One day that “black figure, a silhouette, outlined against all the white” appears, a woman that he once loved, but abandoned many years before, leaving to study in America and never getting back in touch. This abandonment begins even before he reaches America as he the date of departure he gives Harriet is the day after he leaves. Harriet is dying, and the reason she gives for finally contacting Frederick after all this time is that she wants him to keep a promise he once made to her to take her to a pool in the forest before she dies. The first half of the novel is immured in death: before Harriet arrives, Frederick finds a dead seagull; on their journey a dog begins to follow their car and when they return it to its home they find its owner, an old woman, dead; in a café there is the skull of “an old bear that simply lay down by a log pile and died.” When they finally reach the pool, which is of course frozen over, Frederick falls through the ice and almost dies. The other theme, however, which has been running through their journey, is their growing closeness. Often this is a physical closeness, forced on them by the availability of only one bed, and here as Harriet must heat Frederick with her own body. Eventually she reveals the real reason for her visit by taking him to meet his daughter.

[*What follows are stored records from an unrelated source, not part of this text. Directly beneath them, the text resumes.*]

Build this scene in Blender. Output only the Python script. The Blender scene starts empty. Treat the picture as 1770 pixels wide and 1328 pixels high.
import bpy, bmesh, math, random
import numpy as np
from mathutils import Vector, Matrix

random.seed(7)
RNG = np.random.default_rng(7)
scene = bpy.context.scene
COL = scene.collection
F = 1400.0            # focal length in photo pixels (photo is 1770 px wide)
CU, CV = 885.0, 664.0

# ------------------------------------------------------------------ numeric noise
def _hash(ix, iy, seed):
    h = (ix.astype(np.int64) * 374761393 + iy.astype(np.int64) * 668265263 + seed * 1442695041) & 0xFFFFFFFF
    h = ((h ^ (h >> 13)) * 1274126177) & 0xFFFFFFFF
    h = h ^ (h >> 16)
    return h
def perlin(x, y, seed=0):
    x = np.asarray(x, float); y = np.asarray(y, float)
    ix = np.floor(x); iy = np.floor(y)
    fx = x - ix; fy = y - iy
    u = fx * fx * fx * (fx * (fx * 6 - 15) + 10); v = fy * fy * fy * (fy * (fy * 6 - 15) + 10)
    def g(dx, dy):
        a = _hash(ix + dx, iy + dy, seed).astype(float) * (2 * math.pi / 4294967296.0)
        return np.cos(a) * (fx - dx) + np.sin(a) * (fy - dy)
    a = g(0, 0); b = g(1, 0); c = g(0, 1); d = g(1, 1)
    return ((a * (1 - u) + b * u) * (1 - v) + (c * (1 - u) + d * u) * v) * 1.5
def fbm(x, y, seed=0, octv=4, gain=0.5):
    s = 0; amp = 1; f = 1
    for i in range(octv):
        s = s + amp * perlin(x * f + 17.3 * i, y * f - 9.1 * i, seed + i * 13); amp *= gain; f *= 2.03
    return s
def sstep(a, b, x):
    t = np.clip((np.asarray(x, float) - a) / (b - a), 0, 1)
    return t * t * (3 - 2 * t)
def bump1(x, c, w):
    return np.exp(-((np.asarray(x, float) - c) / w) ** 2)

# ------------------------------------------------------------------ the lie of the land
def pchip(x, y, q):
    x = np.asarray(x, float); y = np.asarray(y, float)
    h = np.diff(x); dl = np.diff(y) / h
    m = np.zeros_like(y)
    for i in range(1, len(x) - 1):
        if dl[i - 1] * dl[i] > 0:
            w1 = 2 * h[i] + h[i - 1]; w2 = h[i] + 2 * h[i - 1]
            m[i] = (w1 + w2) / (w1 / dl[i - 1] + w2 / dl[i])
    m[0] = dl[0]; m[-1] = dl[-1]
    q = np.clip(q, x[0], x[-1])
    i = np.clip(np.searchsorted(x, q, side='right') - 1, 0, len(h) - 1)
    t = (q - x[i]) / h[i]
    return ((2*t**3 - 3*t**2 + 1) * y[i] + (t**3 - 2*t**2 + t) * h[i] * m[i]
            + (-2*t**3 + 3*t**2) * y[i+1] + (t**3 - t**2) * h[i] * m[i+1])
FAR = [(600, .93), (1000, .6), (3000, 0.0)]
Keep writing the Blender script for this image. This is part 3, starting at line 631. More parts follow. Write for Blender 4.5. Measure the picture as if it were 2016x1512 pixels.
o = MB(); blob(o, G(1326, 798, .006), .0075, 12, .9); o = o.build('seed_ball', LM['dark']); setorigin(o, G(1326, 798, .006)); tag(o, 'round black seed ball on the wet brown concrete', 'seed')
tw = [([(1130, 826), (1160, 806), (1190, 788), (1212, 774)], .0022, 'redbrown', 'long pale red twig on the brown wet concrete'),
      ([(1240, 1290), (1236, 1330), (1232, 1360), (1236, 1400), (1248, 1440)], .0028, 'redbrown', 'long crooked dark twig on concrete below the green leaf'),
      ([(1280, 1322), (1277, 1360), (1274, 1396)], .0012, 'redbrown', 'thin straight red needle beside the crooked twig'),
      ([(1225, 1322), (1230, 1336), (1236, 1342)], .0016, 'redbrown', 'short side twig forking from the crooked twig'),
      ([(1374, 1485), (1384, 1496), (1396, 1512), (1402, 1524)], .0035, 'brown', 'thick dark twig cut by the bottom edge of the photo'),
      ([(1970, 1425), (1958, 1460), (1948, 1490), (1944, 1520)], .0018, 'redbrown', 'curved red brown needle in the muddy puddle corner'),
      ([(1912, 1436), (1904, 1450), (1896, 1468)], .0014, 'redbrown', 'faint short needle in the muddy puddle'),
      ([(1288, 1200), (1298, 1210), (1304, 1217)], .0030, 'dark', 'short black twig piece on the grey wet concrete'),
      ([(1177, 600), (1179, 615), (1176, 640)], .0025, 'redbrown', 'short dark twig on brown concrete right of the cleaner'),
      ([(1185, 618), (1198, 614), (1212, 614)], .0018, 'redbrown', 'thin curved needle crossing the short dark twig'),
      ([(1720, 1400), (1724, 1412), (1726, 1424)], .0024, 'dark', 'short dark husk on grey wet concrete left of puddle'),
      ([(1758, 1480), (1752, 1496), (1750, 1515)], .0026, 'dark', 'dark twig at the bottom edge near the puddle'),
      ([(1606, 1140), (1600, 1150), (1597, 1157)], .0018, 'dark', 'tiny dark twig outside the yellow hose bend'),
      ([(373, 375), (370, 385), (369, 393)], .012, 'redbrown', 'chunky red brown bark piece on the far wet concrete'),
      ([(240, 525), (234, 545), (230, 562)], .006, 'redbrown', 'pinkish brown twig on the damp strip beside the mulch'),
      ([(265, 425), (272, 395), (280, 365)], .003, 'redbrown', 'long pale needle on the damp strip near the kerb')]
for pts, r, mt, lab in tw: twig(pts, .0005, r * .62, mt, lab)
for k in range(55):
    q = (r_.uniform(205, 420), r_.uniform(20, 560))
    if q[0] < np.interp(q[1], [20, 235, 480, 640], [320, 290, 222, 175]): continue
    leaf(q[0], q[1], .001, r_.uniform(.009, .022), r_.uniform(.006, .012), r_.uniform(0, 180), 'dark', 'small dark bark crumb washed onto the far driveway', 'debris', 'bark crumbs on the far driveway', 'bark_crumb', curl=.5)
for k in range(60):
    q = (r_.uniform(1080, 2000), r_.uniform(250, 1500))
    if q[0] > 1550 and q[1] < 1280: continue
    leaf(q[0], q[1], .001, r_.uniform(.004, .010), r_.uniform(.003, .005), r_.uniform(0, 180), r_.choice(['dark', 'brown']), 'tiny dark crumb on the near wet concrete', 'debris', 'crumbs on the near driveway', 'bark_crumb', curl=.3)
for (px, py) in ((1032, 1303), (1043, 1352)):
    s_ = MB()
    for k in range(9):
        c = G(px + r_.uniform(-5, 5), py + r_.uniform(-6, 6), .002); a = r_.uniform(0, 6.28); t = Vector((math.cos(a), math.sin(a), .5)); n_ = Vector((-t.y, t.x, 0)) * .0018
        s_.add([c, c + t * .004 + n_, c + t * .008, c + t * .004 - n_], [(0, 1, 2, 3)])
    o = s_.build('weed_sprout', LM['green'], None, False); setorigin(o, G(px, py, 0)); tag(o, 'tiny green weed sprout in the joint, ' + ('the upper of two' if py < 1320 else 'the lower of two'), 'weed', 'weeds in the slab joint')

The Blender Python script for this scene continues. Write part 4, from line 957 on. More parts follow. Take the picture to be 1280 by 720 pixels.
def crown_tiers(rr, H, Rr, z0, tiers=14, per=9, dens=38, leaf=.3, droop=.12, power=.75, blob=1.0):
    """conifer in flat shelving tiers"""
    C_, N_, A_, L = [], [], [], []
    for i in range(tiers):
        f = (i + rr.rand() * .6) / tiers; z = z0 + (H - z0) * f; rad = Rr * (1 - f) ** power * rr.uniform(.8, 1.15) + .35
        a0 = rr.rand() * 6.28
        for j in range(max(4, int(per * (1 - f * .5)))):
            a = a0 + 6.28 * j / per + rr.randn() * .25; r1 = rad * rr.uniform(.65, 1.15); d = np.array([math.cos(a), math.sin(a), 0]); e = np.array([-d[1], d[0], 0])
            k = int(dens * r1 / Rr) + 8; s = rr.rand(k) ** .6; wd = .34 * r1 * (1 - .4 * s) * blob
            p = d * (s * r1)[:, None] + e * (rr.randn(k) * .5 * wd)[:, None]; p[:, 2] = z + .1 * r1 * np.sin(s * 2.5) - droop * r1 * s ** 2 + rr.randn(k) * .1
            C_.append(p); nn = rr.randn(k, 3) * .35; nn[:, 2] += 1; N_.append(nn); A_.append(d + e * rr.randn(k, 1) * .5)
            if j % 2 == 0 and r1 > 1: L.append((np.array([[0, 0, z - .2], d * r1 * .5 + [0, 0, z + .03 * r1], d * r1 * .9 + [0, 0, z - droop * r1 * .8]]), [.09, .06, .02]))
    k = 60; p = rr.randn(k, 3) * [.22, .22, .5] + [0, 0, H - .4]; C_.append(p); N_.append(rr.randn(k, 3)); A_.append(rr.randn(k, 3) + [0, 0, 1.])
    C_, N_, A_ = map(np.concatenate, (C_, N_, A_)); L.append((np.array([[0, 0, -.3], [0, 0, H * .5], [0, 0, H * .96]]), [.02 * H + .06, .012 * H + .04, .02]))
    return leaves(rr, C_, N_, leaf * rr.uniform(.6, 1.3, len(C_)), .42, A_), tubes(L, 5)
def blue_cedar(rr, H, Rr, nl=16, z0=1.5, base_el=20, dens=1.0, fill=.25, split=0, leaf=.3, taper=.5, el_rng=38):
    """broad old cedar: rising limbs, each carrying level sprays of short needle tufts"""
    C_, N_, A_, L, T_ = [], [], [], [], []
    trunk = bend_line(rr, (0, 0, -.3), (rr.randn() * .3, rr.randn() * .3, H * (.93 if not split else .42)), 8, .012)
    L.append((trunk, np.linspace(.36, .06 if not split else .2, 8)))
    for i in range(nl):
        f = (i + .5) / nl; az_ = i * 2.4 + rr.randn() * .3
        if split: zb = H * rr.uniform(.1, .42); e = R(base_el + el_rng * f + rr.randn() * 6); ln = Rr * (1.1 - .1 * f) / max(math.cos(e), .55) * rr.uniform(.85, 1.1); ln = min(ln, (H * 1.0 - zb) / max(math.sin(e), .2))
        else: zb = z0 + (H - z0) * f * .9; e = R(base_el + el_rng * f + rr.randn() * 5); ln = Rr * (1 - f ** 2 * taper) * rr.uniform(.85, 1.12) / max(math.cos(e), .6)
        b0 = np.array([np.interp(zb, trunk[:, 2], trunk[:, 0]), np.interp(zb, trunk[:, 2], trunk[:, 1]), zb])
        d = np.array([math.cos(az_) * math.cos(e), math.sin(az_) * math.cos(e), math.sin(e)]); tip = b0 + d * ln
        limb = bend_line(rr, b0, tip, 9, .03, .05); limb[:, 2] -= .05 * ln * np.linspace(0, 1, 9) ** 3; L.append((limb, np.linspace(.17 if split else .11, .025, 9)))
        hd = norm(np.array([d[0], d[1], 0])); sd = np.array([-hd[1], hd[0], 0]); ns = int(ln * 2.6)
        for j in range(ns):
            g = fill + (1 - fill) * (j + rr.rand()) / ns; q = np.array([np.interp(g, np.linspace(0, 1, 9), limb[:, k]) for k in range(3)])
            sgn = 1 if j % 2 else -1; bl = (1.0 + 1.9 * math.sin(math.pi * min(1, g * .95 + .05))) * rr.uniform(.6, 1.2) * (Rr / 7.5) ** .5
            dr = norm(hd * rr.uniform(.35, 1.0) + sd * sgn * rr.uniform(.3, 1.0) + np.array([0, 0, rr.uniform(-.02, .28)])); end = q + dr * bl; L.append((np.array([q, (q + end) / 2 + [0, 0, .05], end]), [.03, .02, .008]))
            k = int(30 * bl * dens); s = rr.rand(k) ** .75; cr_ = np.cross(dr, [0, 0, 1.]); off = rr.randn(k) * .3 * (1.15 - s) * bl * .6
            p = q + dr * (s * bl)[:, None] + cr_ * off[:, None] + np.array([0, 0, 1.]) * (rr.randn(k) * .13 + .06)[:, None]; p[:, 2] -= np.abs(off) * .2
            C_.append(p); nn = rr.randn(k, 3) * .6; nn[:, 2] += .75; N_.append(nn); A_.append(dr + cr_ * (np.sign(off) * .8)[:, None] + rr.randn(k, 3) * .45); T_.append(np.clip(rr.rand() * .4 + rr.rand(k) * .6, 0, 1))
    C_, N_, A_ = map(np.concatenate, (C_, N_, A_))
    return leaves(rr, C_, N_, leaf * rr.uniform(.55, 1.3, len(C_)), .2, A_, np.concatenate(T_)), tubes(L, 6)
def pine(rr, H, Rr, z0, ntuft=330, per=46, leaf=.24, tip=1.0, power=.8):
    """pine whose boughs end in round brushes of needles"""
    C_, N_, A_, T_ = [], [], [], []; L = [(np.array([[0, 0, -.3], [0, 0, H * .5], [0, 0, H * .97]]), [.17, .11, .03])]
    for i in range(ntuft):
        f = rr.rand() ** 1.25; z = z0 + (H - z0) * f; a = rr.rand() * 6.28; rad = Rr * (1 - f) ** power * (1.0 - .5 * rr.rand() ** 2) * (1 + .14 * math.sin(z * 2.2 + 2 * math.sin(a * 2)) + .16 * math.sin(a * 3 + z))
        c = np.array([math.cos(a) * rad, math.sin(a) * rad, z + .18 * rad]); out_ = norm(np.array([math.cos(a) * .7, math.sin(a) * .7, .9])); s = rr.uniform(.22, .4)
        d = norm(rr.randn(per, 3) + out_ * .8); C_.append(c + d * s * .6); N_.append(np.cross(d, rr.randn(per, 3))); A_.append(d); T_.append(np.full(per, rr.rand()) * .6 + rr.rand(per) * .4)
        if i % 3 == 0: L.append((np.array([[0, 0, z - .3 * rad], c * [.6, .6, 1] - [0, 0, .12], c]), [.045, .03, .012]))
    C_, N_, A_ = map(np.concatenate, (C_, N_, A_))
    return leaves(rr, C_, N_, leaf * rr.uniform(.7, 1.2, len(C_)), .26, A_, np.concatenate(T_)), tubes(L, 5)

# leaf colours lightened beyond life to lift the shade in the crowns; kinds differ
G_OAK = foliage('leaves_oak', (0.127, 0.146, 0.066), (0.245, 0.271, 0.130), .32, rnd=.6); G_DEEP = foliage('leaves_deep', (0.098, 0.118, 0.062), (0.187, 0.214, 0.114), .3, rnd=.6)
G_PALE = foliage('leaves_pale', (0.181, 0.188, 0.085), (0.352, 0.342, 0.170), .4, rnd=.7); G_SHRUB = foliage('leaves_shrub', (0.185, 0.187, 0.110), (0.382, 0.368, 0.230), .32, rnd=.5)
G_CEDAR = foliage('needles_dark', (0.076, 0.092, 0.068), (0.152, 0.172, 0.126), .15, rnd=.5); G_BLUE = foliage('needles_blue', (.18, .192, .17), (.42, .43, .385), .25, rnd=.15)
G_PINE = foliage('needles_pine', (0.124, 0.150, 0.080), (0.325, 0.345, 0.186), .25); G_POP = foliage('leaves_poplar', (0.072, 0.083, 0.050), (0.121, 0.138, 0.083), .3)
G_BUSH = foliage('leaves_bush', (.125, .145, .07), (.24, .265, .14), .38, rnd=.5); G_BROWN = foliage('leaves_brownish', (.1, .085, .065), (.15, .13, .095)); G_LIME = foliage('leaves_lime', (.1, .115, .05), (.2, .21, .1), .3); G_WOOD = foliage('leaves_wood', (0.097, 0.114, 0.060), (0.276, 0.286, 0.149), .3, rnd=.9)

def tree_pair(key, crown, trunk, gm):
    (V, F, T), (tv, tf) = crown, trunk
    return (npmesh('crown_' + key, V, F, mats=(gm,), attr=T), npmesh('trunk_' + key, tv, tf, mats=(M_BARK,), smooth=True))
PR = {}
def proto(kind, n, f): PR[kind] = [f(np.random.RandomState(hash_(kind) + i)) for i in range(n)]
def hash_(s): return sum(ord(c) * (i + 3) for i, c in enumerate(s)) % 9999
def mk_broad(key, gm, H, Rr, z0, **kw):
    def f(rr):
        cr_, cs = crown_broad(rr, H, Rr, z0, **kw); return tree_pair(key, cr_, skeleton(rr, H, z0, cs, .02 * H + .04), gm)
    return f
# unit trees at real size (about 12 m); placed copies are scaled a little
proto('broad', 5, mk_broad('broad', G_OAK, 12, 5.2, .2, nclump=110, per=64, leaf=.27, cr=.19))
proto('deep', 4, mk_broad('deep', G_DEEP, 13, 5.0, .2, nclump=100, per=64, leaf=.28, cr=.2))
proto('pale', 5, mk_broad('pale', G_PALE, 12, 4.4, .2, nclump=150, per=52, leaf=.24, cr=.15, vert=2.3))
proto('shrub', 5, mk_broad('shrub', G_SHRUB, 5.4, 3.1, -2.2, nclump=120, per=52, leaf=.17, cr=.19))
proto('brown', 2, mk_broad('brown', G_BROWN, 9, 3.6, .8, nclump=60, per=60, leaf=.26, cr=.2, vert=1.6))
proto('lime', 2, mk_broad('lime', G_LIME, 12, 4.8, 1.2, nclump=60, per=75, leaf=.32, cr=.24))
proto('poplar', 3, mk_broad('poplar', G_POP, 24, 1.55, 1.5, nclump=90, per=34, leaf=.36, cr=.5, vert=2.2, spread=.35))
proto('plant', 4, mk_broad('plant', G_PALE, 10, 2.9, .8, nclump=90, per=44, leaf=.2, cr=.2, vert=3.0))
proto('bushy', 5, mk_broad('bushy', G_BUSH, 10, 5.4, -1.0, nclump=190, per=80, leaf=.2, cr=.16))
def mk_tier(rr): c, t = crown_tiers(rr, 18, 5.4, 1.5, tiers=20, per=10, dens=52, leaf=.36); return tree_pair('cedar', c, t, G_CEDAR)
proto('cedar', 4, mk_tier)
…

Frederick and Harriet’s daughter, Louise, is also a rather isolated figure, a middle-aged woman living alone in a caravan, spending her time writing protest letters to world leaders. Frederick finds these new relationships difficult and not all goes smoothly, but he does maintain a determination to make them work. We also discover one of the reasons for his self-imposed exile, an operation that went wrong when he amputated the wrong arm of a promising swimmer. It was not guilt that made him give up his profession, but a feeling of being unfairly blamed. His newly discovered family leads to him contacting the woman in question, Agnes, who now runs a foster home for damaged teenage girls. He is impressed by the way she seems to have her life under control; she talks of the hatred she once felt as an “all-consuming parasite. The girls are all that matter now.” When Harriet appeared, Frederick spoke of a door opening that he had thought close forever – he now feels as if:
“Every single door inside me was swinging back and forth in the wind, which seemed to be getting stronger all the time.”
At this point, the novel seems very much about one man’s redemption – and indeed it is. But that redemption is never certain or complete, Mankell is too subtle for that. Moments of community, where Frederick seems to be reconnecting with the world, like the summer solstice celebration arranged for Harriet, are balanced by breakdowns in empathy like Sima’s suicide and his clumsy attempts to seduce Agnes. It reminded me a little of J. M. Coetzee’s Disgrace, where an emotionally closed off man seeks to reconnect with only limited success. The titles of the four sections of the novel tell their own story: Ice, in the beginning when he is isolated; The Forest, when he seems lost amid all the changes; The Sea, when he attempts to connect with those around him; and finally, Winter Solstice, a year on from when Harriet appeared, when he is offered hope in his relationships with both Louise and Agnes. There is no dramatic change by the end, but there is change:
“It was just as Harriet had written. We had come this far.
“No further than that. But this far.”